* _PROBLEM DESCRIPTION_
Repeat the material below exactly, line for line.

##############################

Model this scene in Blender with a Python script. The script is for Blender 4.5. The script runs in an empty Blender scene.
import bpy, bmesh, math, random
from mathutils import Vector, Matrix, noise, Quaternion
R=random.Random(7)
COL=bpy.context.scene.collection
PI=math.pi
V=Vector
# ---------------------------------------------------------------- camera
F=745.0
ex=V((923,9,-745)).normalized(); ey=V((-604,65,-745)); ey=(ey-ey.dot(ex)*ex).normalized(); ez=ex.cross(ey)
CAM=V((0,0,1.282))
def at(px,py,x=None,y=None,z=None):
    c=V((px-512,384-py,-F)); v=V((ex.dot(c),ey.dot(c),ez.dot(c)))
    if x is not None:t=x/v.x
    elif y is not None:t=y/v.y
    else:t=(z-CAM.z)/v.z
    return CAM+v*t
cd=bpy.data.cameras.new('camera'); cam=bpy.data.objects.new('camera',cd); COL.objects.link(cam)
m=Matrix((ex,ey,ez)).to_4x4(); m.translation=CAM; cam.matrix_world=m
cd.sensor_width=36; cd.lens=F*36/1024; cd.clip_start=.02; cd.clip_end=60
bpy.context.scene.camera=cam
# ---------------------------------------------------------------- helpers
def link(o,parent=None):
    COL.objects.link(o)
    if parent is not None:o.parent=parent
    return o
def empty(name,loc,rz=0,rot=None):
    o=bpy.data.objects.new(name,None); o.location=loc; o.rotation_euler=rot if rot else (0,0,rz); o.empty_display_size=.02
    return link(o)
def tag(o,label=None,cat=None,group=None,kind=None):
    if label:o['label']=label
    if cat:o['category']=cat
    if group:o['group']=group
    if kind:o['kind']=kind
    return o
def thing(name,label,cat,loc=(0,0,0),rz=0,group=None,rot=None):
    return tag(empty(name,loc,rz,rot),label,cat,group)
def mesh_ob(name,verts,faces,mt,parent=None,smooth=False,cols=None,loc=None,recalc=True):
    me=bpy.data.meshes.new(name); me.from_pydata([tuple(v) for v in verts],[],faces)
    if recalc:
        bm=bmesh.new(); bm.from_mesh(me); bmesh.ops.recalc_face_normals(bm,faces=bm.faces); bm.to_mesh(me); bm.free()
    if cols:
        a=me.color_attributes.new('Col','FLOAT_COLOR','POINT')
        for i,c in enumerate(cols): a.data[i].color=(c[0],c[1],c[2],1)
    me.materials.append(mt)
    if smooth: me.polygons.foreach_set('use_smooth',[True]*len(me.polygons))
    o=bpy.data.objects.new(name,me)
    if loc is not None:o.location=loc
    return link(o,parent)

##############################

* _THE ANSWER_
Model this scene in Blender with a Python script. The script is for Blender 4.5. The script runs in an empty Blender scene.
import bpy, bmesh, math, random
from mathutils import Vector, Matrix, noise, Quaternion
R=random.Random(7)
COL=bpy.context.scene.collection
PI=math.pi
V=Vector
# ---------------------------------------------------------------- camera
F=745.0
ex=V((923,9,-745)).normalized(); ey=V((-604,65,-745)); ey=(ey-ey.dot(ex)*ex).normalized(); ez=ex.cross(ey)
CAM=V((0,0,1.282))
def at(px,py,x=None,y=None,z=None):
    c=V((px-512,384-py,-F)); v=V((ex.dot(c),ey.dot(c),ez.dot(c)))
    if x is not None:t=x/v.x
    elif y is not None:t=y/v.y
    else:t=(z-CAM.z)/v.z
    return CAM+v*t
cd=bpy.data.cameras.new('camera'); cam=bpy.data.objects.new('camera',cd); COL.objects.link(cam)
m=Matrix((ex,ey,ez)).to_4x4(); m.translation=CAM; cam.matrix_world=m
cd.sensor_width=36; cd.lens=F*36/1024; cd.clip_start=.02; cd.clip_end=60
bpy.context.scene.camera=cam
# ---------------------------------------------------------------- helpers
def link(o,parent=None):
    COL.objects.link(o)
    if parent is not None:o.parent=parent
    return o
def empty(name,loc,rz=0,rot=None):
    o=bpy.data.objects.new(name,None); o.location=loc; o.rotation_euler=rot if rot else (0,0,rz); o.empty_display_size=.02
    return link(o)
def tag(o,label=None,cat=None,group=None,kind=None):
    if label:o['label']=label
    if cat:o['category']=cat
    if group:o['group']=group
    if kind:o['kind']=kind
    return o
def thing(name,label,cat,loc=(0,0,0),rz=0,group=None,rot=None):
    return tag(empty(name,loc,rz,rot),label,cat,group)
def mesh_ob(name,verts,faces,mt,parent=None,smooth=False,cols=None,loc=None,recalc=True):
    me=bpy.data.meshes.new(name); me.from_pydata([tuple(v) for v in verts],[],faces)
    if recalc:
        bm=bmesh.new(); bm.from_mesh(me); bmesh.ops.recalc_face_normals(bm,faces=bm.faces); bm.to_mesh(me); bm.free()
    if cols:
        a=me.color_attributes.new('Col','FLOAT_COLOR','POINT')
        for i,c in enumerate(cols): a.data[i].color=(c[0],c[1],c[2],1)
    me.materials.append(mt)
    if smooth: me.polygons.foreach_set('use_smooth',[True]*len(me.polygons))
    o=bpy.data.objects.new(name,me)
    if loc is not None:o.location=loc
    return link(o,parent)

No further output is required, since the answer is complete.